Tchenguiz lieutenants Aaron Brown and Tim Smalley were immediately removed from the board of M&B, underlining the property investor\’s evaporating influence. Brown also left the board of SCI Entertainment, the video games group behind the Lara Croft series, in a move expected to presage an imminent disposal of some or all of Tchenguiz\’s 22% in that business. He may also review a 3% holding in Whitbread, the company behind the Premier Inns and Costa Coffee chains.

Some 172m shares in J Sainsbury are believed to have been placed yesterday at 250p each, less than half the price at which Tchenguiz bought much of his holding last year in the midst of two failed takeover approaches for the supermarket group – approaches he did much to encourage.

Essentially he\’s been running a highly geared play on UK commercial property.

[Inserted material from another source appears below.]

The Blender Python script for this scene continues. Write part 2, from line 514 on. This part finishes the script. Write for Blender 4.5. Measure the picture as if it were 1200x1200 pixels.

Given that both gearing and property are screwed right now how well is he going to come out of this?

5 thoughts on “Robert Tchenguiz”

  1. Does Kaupthing have the right to “demand the recall of loans”? If the funding is being done as commercial paper (rather than overdraft, which it surely wouldn’t be), doesn’t he get it for the duration of the term no matter what happens to the lender…?

    Or is this newspaper-ish for “can’t refinance the loans when they become due”? Or

  2. I assume you’re using “broke” is a relative term, I doubt he will be down the job-centre any time soon.

  3. John – you’re forgetting about banking covenants… Most large office blocks in London are almost certainly held by highly-leveraged (and offshore) SPVs technically in breach of their covenants, but so long as the interest payments keep getting made, banks have been reluctant to knock their balance sheets down by a few hundred million punds at a time. Now, however, they need the cash, so firesales can be expected imminently…

  4. As an aside, I don’t think Kaupthing were in the business of issuing that much commercial paper – from what I saw of their lending habits (on a certain literally high-profile London development) they preferred to syndicate their loans to about four parties rather than back bond issues.